Le Journal de Quebec - Weekend
MIEUX SE COMPRENDRE, CHEMIN FAISANT
Deux frères s’en vont cueillir des fraises avec leurs femmes. L’un a soudain une idée : pourquoi ne partiraient-ils pas tous les deux pour Havre-Saint-Pierre ? L’offre n’a rien de banal.
Karam et Farid sont des Québécois d’origine libanaise, mais des frères un peu distants, car ils n’ont pas été élevés ensemble.
Il y a plus de 60 ans de cela, leur mère, devenue veuve, a quitté le Liban pour le Québec. Elle est partie avec ses deux plus jeunes, laissant son adolescent Karam derrière.
De manière surprenante, elle va s’installer à Havre-Saint-Pierre, où en quelques années à peine, sa fille Salwa dépérira. Elle mourra dans les bras de Karam, débarqué juste à temps, et sera enterrée sur la Côte-Nord.
C’est Karam qui propose d’y retourner, alors que 51 ans ont passé.
Il a besoin de rendre hommage à une soeur méconnue et pourtant profondément aimée.
UNE PLUME LUMINEUSE
Avec Havre-Saint-Pierre, Abla Farhoud signe un roman publié à titre posthume. Mais sa mort, survenue en décembre 2021, semble bien irréelle tant son écriture regorge de vie. Comme dans Au grand soleil cachez vos filles ou Le bonheur a la queue glissante, ses précédents ouvrages, même les thèmes les plus graves prennent de la couleur sous la plume lumineuse et chaleureuse de Farhoud !
Ici, chacun des frères fait entendre sa voix. La première partie du roman est consacrée au « Chemin de Karam ». Elle est suivie de « La route de Farid » ; les réflexions de Salwa bouclent le récit.
Ce faisant, on suit les pensées des protagonistes. À mesure qu’ils avancent, ils se remémorent leur passé libanais et le Québec où ils se sont installés. D’ailleurs, les chansons de Richard Séguin et de Gerry Boulet accompagnent leur trajet, tout comme les paroles du poète persan Omar Khayyam. Un mélange qui est la marque d’Abla Farhoud.

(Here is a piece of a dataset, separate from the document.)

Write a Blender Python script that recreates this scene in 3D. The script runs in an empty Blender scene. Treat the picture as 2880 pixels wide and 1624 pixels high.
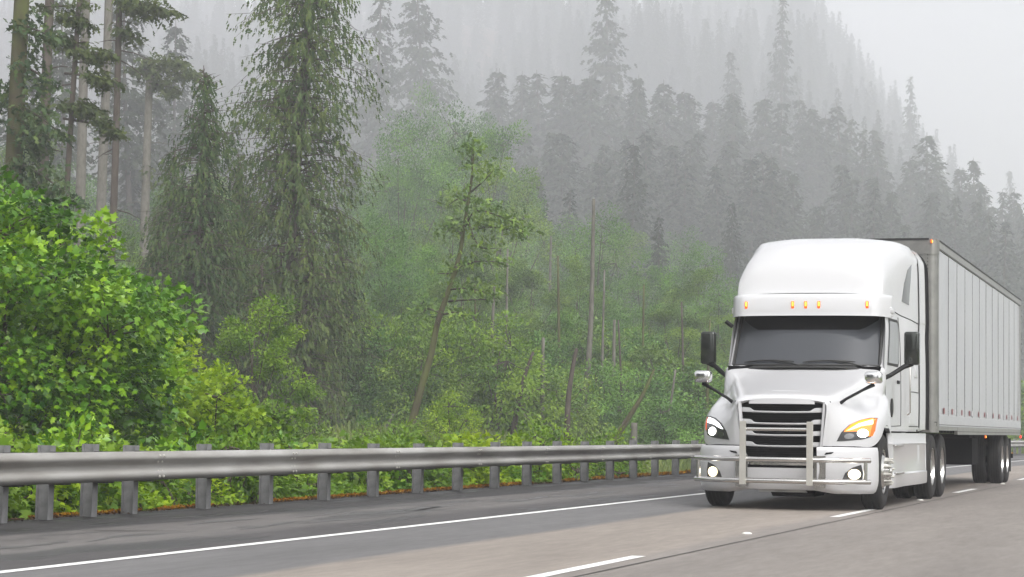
import bpy, bmesh, math, random
import numpy as np
from math import sin, cos, pi, radians, sqrt, atan2, exp
from mathutils import Vector, Matrix
from mathutils.bvhtree import BVHTree
RS = np.random.RandomState(7); random.seed(7)
sc = bpy.context.scene
COL = sc.collection
# ------------------------------------------------------------------ camera (X across the road, Y along it)
FPX, CAMH, PITCH, ROLL, YAW = 6167.43, 1.0397, .0632, .0140, .3078
def _basis():
    cp, sp, cr, sr = cos(PITCH), sin(PITCH), cos(ROLL), sin(ROLL)
    F = np.array([0, cp, sp]); U = np.array([0, -sp, cp]); R0 = np.array([1., 0, 0])
    r = R0*cr+U*sr; u = -R0*sr+U*cr
    T = lambda d: np.array([d[0]*cos(YAW)-d[1]*sin(YAW), d[0]*sin(YAW)+d[1]*cos(YAW), d[2]])
    return T(r), T(u), T(F)
CR_, CU_, CF_ = _basis(); CC = np.array([0, 0, CAMH])
cam = bpy.data.cameras.new('camera'); camo = bpy.data.objects.new('camera', cam); COL.objects.link(camo)
cam.lens = FPX/2880*36; cam.sensor_width = 36; cam.clip_end = 6000; cam.clip_start = .1
camo.matrix_world = Matrix(((CR_[0], CU_[0], -CF_[0], 0), (CR_[1], CU_[1], -CF_[1], 0), (CR_[2], CU_[2], -CF_[2], CAMH), (0, 0, 0, 1)))
sc.camera = camo
# ------------------------------------------------------------------ overcast sky and soft sun
SUN_EL, SUN_AZ = radians(50), radians(140)      # azimuth clockwise from +Y: behind the camera, a little to its left
world = bpy.data.worlds.new("World"); sc.world = world; world.use_nodes = True
nt = world.node_tree; nt.nodes.clear()
sky = nt.nodes.new('ShaderNodeTexSky'); sky.sky_type = 'NISHITA'; sky.sun_disc = False
sky.sun_elevation = SUN_EL; sky.sun_rotation = SUN_AZ; sky.dust_density = 6; sky.air_density = 1; sky.ozone_density = 1
hsv = nt.nodes.new('ShaderNodeHueSaturation'); hsv.inputs['Saturation'].default_value = .10
bgn = nt.nodes.new('ShaderNodeBackground'); bgn.inputs[1].default_value = .15
wout = nt.nodes.new('ShaderNodeOutputWorld')
nt.links.new(sky.outputs[0], hsv.inputs['Color']); nt.links.new(hsv.outputs[0], bgn.inputs[0]); nt.links.new(bgn.outputs[0], wout.inputs[0])
sl = bpy.data.lights.new('sun', 'SUN'); sl.energy = .5; sl.angle = radians(25); sl.color = (1, .97, .93)
so = bpy.data.objects.new('sun', sl); COL.objects.link(so)
sd = Vector((sin(SUN_AZ)*cos(SUN_EL), cos(SUN_AZ)*cos(SUN_EL), sin(SUN_EL)))
so.rotation_euler = (-sd).to_track_quat('-Z', 'Y').to_euler()
sc.view_settings.view_transform = 'Standard'; sc.view_settings.look = 'None'
sc.view_settings.exposure = .9; sc.view_settings.gamma = 1; sc.view_settings.use_curve_mapping = False
sc.render.engine = 'CYCLES'
cy = sc.cycles; cy.volume_bounces = 7; cy.max_bounces = 10; cy.diffuse_bounces = 3; cy.glossy_bounces = 3
cy.transmission_bounces = 4; cy.transparent_max_bounces = 8; cy.use_denoising = True; cy.caustics_reflective = False
cy.sample_clamp_indirect = 6

# ------------------------------------------------------------------ helpers
def ray(x, y): return CF_+CR_*(x-1440)/FPX-CU_*(y-812)/FPX
def at(x, y, D): return CC+ray(x, y)*D             # the place seen at (x, y), D metres off along the view axis
def hor(x): return 1202+(x-1440)*.014              # height of the horizon in the photograph

def new_mat(name):
    m = bpy.data.materials.new(name); m.use_nodes = True
    return m, m.node_tree, m.node_tree.nodes['Principled BSDF']
def mat(name, col, rough=.5, metal=0, coat=0, spec=.5, emis=None, es=0, noise=None, ns=8, bump=0, bs=60, stretch=(1, 1, 1)):
    m, t, b = new_mat(name)
    b.inputs['Base Color'].default_value = (*col, 1); b.inputs['Roughness'].default_value = rough
    b.inputs['Metallic'].default_value = metal; b.inputs['Coat Weight'].default_value = coat
    b.inputs['Coat Roughness'].default_value = .06
    b.inputs['Specular IOR Level'].default_value = spec
    if emis: b.inputs['Emission Color'].default_value = (*emis, 1); b.inputs['Emission Strength'].default_value = es
    if noise or bump:
        tc = t.nodes.new('ShaderNodeTexCoord'); mp = t.nodes.new('ShaderNodeMapping'); mp.inputs['Scale'].default_value = stretch
        t.links.new(tc.outputs['Object'], mp.inputs[0])
    if noise:
        n = t.nodes.new('ShaderNodeTexNoise'); n.inputs['Scale'].default_value = ns; n.inputs['Detail'].default_value = 6
        t.links.new(mp.outputs[0], n.inputs['Vector'])
        r = t.nodes.new('ShaderNodeValToRGB'); r.color_ramp.elements[0].position = .3; r.color_ramp.elements[1].position = .7
        r.color_ramp.elements[0].color = (*col, 1); r.color_ramp.elements[1].color = (*noise, 1)
        t.links.new(n.outputs['Fac'], r.inputs[0]); t.links.new(r.outputs[0], b.inputs['Base Color'])
    if bump:
        n2 = t.nodes.new('ShaderNodeTexNoise'); n2.inputs['Scale'].default_value = bs; n2.inputs['Detail'].default_value = 4
        t.links.new(mp.outputs[0], n2.inputs['Vector'])
        bp = t.nodes.new('ShaderNodeBump'); bp.inputs['Strength'].default_value = bump; bp.inputs['Distance'].default_value = .02
        t.links.new(n2.outputs['Fac'], bp.inputs['Height']); t.links.new(bp.outputs[0], b.inputs['Normal'])
    return m
def leaf_mat(name, a, b_, c, transl=.35, rough=.45, spec=.4):
    """foliage: three leaf colours mixed by each face's own tint and by clumps, part of the light passes through"""
    m, t, b = new_mat(name); N = t.nodes; L = t.links
    at_ = N.new('ShaderNodeAttribute'); at_.attribute_name = 'tint'
    tc = N.new('ShaderNodeTexCoord'); n = N.new('ShaderNodeTexNoise'); n.inputs['Scale'].default_value = .8; n.inputs['Detail'].default_value = 2
    L.new(tc.outputs['Object'], n.inputs['Vector'])
    oi = N.new('ShaderNodeObjectInfo')
    ad = N.new('ShaderNodeMath'); ad.operation = 'MULTIPLY_ADD'; ad.inputs[1].default_value = .9; L.new(n.outputs['Fac'], ad.inputs[0])
    m2 = N.new('ShaderNodeMath'); m2.operation = 'MULTIPLY_ADD'; m2.inputs[1].default_value = .55; m2.inputs[2].default_value = -.25; L.new(at_.outputs['Fac'], m2.inputs[0])
    L.new(m2.outputs[0], ad.inputs[2])
    m3 = N.new('ShaderNodeMath'); m3.operation = 'MULTIPLY_ADD'; m3.inputs[1].default_value = .22; L.new(oi.outputs['Random'], m3.inputs[0]); L.new(ad.outputs[0], m3.inputs[2])
    r = N.new('ShaderNodeValToRGB'); e = r.color_ramp.elements; e[0].position = .2; e[0].color = (*a, 1); e[1].position = .95; e[1].color = (*c, 1)
    k = e.new(.55); k.color = (*b_, 1); L.new(m3.outputs[0], r.inputs[0])
    L.new(r.outputs[0], b.inputs['Base Color']); b.inputs['Roughness'].default_value = rough; b.inputs['Specular IOR Level'].default_value = spec
    tr = N.new('ShaderNodeBsdfTranslucent'); L.new(r.outputs[0], tr.inputs[0])
    mx = N.new('ShaderNodeMixShader'); mx.inputs[0].default_value = transl
    L.new(b.outputs[0], mx.inputs[1]); L.new(tr.outputs[0], mx.inputs[2]); L.new(mx.outputs[0], N['Material Output'].inputs[0])
    return m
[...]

Chacun cogite sur la vie familiale cassée en deux à la suite de la mort du père, voyageur perpétuel qui rentrait faire un enfant à son épouse avant de mieux repartir. Pourquoi, une fois qu’il n’est plus là, leur mère a-t-elle choisi de quitter son petit village ?
Pourquoi ne pouvait-elle supporter son aîné ? Pourquoi avoir à ce point ignoré les besoins de sa fille ?
Tous ces mystères ne seront pas éclaircis. L’intérêt est ailleurs : dans le fait que les deux frères ont enfin le temps, grâce à la longue route entre Montréal et Havre-Saint-Pierre, de réfléchir à tout cela — et à la vie qui tout simplement va, partagée entre un Liban rêvé par l’un, un Québec désiré par l’autre.
Les échanges entre Farid et Karam sont plutôt superficiels ; au fond, ils se connaissent à peine. Comme le résume in petto Farid : « Être avec un frère qu’on n’a ni haï ni aimé. »
Jamais ils n’ont passé autant de temps ensemble.
Mais on assiste à la communion d’esprit qui, à leur insu, se joue dans le huis clos de la voiture. Elle se concrétisera en une touchante scène finale.